A little comparison between bits from the opening:

P&V..

One of them, approximately forty years old, dressed in a grey summer suit, was short, dark-haired, plump, bald, and carried his respectable fedora hat in his hand. His neatly shaven face was adorned with black horn-rimmed glasses of a supernatural size.

And Glenny..

The first of them--aged about forty, dressed in a grayish summer suit-- was short, dark haired, well fed and bald. He carried his decorous hat by the brim as though it were a cake, and his neatly shaven face was embelllished by black, horn-rimmed spectacles of preternatural dimensions.

Glenny's text is playful and vibrant, two of the most important qualities of Bulgakov's writing, and that excerpt is a good example of what you'll find throughout his translation (for anyone interested).

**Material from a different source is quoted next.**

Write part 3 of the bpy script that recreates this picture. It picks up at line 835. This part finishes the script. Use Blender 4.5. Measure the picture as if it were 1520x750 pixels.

But not only is the text more fluid and fun (imo), the difference captures something important. The "well fed" and "cake" imagery was deliberate class commentary on Bulgakov's part. Anyhoo, just my 2p. It's a great book in any translation.
I can see how "well fed" and "plump" may be translated differently, but "hat by the brim as though it were a cake" seems very different from the other translation. Did the Glenny's translation take more liberty, in this example, with the translation, or did the P&V just translate it poorly?

This was my first read of M&M, and I thought it was OK. I found some parts to be very enjoyable, but other parts just dragged. I read the P&V translation.